▶ _SOURCE MATERIAL_:

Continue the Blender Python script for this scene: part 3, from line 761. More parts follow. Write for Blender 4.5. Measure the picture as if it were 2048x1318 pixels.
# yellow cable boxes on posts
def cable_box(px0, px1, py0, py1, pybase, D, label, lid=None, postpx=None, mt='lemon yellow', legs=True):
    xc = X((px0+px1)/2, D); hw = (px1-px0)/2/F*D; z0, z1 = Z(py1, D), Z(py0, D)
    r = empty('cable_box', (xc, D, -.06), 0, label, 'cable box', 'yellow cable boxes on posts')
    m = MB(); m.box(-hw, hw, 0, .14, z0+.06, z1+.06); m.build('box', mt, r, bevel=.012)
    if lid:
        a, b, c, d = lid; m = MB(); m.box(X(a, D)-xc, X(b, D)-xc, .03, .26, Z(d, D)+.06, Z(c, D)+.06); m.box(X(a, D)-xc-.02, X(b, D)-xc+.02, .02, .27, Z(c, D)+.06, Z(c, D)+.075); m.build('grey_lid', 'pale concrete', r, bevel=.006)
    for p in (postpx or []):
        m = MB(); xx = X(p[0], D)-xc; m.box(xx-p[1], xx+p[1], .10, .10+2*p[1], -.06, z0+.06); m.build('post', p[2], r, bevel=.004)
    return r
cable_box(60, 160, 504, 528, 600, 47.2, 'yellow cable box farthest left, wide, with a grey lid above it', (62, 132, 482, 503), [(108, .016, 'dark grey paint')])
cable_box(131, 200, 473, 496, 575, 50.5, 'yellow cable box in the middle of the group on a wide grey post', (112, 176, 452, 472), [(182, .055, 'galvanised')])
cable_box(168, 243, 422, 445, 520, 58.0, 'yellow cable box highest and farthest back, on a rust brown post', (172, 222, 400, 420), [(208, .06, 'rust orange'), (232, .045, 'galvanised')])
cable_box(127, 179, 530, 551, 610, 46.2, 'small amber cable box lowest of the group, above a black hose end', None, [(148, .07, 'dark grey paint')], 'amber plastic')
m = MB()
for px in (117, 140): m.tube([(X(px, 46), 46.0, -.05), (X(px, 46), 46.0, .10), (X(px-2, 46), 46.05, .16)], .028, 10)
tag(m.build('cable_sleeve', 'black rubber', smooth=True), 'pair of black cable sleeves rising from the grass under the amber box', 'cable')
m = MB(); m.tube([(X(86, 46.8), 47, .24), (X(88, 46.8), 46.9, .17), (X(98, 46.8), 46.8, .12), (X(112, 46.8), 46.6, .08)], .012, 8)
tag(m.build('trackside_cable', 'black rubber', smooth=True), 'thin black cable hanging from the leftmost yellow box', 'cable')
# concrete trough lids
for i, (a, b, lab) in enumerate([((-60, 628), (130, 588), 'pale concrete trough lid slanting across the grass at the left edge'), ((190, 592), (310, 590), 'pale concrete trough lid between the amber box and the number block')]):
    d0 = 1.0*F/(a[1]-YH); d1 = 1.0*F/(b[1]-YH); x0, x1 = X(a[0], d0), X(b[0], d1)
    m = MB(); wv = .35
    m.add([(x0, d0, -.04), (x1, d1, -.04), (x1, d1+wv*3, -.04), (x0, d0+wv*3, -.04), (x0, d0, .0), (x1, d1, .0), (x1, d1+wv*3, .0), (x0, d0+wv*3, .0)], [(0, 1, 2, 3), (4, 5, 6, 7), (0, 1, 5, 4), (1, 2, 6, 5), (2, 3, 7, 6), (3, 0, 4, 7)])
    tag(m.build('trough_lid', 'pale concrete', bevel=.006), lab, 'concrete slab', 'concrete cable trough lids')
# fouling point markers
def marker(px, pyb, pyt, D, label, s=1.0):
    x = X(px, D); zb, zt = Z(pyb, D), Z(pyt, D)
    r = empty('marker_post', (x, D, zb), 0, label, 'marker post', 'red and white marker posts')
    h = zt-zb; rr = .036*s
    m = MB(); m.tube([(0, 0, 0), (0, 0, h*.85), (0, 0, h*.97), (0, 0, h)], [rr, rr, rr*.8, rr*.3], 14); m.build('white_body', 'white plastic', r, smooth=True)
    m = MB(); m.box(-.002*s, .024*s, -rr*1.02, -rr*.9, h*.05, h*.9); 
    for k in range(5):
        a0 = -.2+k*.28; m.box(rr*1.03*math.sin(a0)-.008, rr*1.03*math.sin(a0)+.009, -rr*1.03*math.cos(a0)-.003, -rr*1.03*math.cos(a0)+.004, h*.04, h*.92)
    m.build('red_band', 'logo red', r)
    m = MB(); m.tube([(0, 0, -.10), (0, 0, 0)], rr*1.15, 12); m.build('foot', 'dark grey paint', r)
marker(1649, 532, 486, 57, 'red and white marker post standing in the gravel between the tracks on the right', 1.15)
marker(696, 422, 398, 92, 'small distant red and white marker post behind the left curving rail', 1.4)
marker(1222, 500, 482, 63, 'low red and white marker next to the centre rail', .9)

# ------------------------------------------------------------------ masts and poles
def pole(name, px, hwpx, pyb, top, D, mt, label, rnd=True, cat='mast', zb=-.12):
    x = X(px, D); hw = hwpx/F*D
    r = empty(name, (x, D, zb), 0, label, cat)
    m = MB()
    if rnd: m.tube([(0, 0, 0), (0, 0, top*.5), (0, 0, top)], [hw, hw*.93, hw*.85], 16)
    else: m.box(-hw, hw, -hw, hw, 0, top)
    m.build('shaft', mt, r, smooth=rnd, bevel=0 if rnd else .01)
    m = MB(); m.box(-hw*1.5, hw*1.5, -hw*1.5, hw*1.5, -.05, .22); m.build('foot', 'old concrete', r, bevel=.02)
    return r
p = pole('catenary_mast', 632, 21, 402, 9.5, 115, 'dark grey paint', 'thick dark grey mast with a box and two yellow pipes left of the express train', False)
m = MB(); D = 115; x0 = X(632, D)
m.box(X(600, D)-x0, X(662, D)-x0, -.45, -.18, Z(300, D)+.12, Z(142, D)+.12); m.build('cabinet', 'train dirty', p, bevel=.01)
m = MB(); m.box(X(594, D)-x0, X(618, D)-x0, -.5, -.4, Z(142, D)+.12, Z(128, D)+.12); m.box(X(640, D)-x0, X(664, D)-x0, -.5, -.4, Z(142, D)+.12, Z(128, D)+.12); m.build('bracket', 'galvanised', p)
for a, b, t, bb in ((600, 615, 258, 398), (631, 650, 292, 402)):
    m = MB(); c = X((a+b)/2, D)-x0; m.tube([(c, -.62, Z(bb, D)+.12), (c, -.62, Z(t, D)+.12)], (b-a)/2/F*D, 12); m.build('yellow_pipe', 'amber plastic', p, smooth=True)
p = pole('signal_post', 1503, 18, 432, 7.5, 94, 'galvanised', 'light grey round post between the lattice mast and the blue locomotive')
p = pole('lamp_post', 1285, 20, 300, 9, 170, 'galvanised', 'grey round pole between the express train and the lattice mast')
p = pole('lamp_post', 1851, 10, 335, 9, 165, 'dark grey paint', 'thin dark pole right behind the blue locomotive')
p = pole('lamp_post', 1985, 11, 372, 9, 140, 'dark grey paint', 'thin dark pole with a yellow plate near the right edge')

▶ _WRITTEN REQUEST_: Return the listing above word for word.

▶ _TASK RESULT_:
Continue the Blender Python script for this scene: part 3, from line 761. More parts follow. Write for Blender 4.5. Measure the picture as if it were 2048x1318 pixels.
# yellow cable boxes on posts
def cable_box(px0, px1, py0, py1, pybase, D, label, lid=None, postpx=None, mt='lemon yellow', legs=True):
    xc = X((px0+px1)/2, D); hw = (px1-px0)/2/F*D; z0, z1 = Z(py1, D), Z(py0, D)
    r = empty('cable_box', (xc, D, -.06), 0, label, 'cable box', 'yellow cable boxes on posts')
    m = MB(); m.box(-hw, hw, 0, .14, z0+.06, z1+.06); m.build('box', mt, r, bevel=.012)
    if lid:
        a, b, c, d = lid; m = MB(); m.box(X(a, D)-xc, X(b, D)-xc, .03, .26, Z(d, D)+.06, Z(c, D)+.06); m.box(X(a, D)-xc-.02, X(b, D)-xc+.02, .02, .27, Z(c, D)+.06, Z(c, D)+.075); m.build('grey_lid', 'pale concrete', r, bevel=.006)
    for p in (postpx or []):
        m = MB(); xx = X(p[0], D)-xc; m.box(xx-p[1], xx+p[1], .10, .10+2*p[1], -.06, z0+.06); m.build('post', p[2], r, bevel=.004)
    return r
cable_box(60, 160, 504, 528, 600, 47.2, 'yellow cable box farthest left, wide, with a grey lid above it', (62, 132, 482, 503), [(108, .016, 'dark grey paint')])
cable_box(131, 200, 473, 496, 575, 50.5, 'yellow cable box in the middle of the group on a wide grey post', (112, 176, 452, 472), [(182, .055, 'galvanised')])
cable_box(168, 243, 422, 445, 520, 58.0, 'yellow cable box highest and farthest back, on a rust brown post', (172, 222, 400, 420), [(208, .06, 'rust orange'), (232, .045, 'galvanised')])
cable_box(127, 179, 530, 551, 610, 46.2, 'small amber cable box lowest of the group, above a black hose end', None, [(148, .07, 'dark grey paint')], 'amber plastic')
m = MB()
for px in (117, 140): m.tube([(X(px, 46), 46.0, -.05), (X(px, 46), 46.0, .10), (X(px-2, 46), 46.05, .16)], .028, 10)
tag(m.build('cable_sleeve', 'black rubber', smooth=True), 'pair of black cable sleeves rising from the grass under the amber box', 'cable')
m = MB(); m.tube([(X(86, 46.8), 47, .24), (X(88, 46.8), 46.9, .17), (X(98, 46.8), 46.8, .12), (X(112, 46.8), 46.6, .08)], .012, 8)
tag(m.build('trackside_cable', 'black rubber', smooth=True), 'thin black cable hanging from the leftmost yellow box', 'cable')
# concrete trough lids
for i, (a, b, lab) in enumerate([((-60, 628), (130, 588), 'pale concrete trough lid slanting across the grass at the left edge'), ((190, 592), (310, 590), 'pale concrete trough lid between the amber box and the number block')]):
    d0 = 1.0*F/(a[1]-YH); d1 = 1.0*F/(b[1]-YH); x0, x1 = X(a[0], d0), X(b[0], d1)
    m = MB(); wv = .35
    m.add([(x0, d0, -.04), (x1, d1, -.04), (x1, d1+wv*3, -.04), (x0, d0+wv*3, -.04), (x0, d0, .0), (x1, d1, .0), (x1, d1+wv*3, .0), (x0, d0+wv*3, .0)], [(0, 1, 2, 3), (4, 5, 6, 7), (0, 1, 5, 4), (1, 2, 6, 5), (2, 3, 7, 6), (3, 0, 4, 7)])
    tag(m.build('trough_lid', 'pale concrete', bevel=.006), lab, 'concrete slab', 'concrete cable trough lids')
# fouling point markers
def marker(px, pyb, pyt, D, label, s=1.0):
    x = X(px, D); zb, zt = Z(pyb, D), Z(pyt, D)
    r = empty('marker_post', (x, D, zb), 0, label, 'marker post', 'red and white marker posts')
    h = zt-zb; rr = .036*s
    m = MB(); m.tube([(0, 0, 0), (0, 0, h*.85), (0, 0, h*.97), (0, 0, h)], [rr, rr, rr*.8, rr*.3], 14); m.build('white_body', 'white plastic', r, smooth=True)
    m = MB(); m.box(-.002*s, .024*s, -rr*1.02, -rr*.9, h*.05, h*.9); 
    for k in range(5):
        a0 = -.2+k*.28; m.box(rr*1.03*math.sin(a0)-.008, rr*1.03*math.sin(a0)+.009, -rr*1.03*math.cos(a0)-.003, -rr*1.03*math.cos(a0)+.004, h*.04, h*.92)
    m.build('red_band', 'logo red', r)
    m = MB(); m.tube([(0, 0, -.10), (0, 0, 0)], rr*1.15, 12); m.build('foot', 'dark grey paint', r)
marker(1649, 532, 486, 57, 'red and white marker post standing in the gravel between the tracks on the right', 1.15)
marker(696, 422, 398, 92, 'small distant red and white marker post behind the left curving rail', 1.4)
marker(1222, 500, 482, 63, 'low red and white marker next to the centre rail', .9)

# ------------------------------------------------------------------ masts and poles
def pole(name, px, hwpx, pyb, top, D, mt, label, rnd=True, cat='mast', zb=-.12):
    x = X(px, D); hw = hwpx/F*D
    r = empty(name, (x, D, zb), 0, label, cat)
    m = MB()
    if rnd: m.tube([(0, 0, 0), (0, 0, top*.5), (0, 0, top)], [hw, hw*.93, hw*.85], 16)
    else: m.box(-hw, hw, -hw, hw, 0, top)
    m.build('shaft', mt, r, smooth=rnd, bevel=0 if rnd else .01)
    m = MB(); m.box(-hw*1.5, hw*1.5, -hw*1.5, hw*1.5, -.05, .22); m.build('foot', 'old concrete', r, bevel=.02)
    return r
p = pole('catenary_mast', 632, 21, 402, 9.5, 115, 'dark grey paint', 'thick dark grey mast with a box and two yellow pipes left of the express train', False)
m = MB(); D = 115; x0 = X(632, D)
m.box(X(600, D)-x0, X(662, D)-x0, -.45, -.18, Z(300, D)+.12, Z(142, D)+.12); m.build('cabinet', 'train dirty', p, bevel=.01)
m = MB(); m.box(X(594, D)-x0, X(618, D)-x0, -.5, -.4, Z(142, D)+.12, Z(128, D)+.12); m.box(X(640, D)-x0, X(664, D)-x0, -.5, -.4, Z(142, D)+.12, Z(128, D)+.12); m.build('bracket', 'galvanised', p)
for a, b, t, bb in ((600, 615, 258, 398), (631, 650, 292, 402)):
    m = MB(); c = X((a+b)/2, D)-x0; m.tube([(c, -.62, Z(bb, D)+.12), (c, -.62, Z(t, D)+.12)], (b-a)/2/F*D, 12); m.build('yellow_pipe', 'amber plastic', p, smooth=True)
p = pole('signal_post', 1503, 18, 432, 7.5, 94, 'galvanised', 'light grey round post between the lattice mast and the blue locomotive')
p = pole('lamp_post', 1285, 20, 300, 9, 170, 'galvanised', 'grey round pole between the express train and the lattice mast')
p = pole('lamp_post', 1851, 10, 335, 9, 165, 'dark grey paint', 'thin dark pole right behind the blue locomotive')
p = pole('lamp_post', 1985, 11, 372, 9, 140, 'dark grey paint', 'thin dark pole with a yellow plate near the right edge')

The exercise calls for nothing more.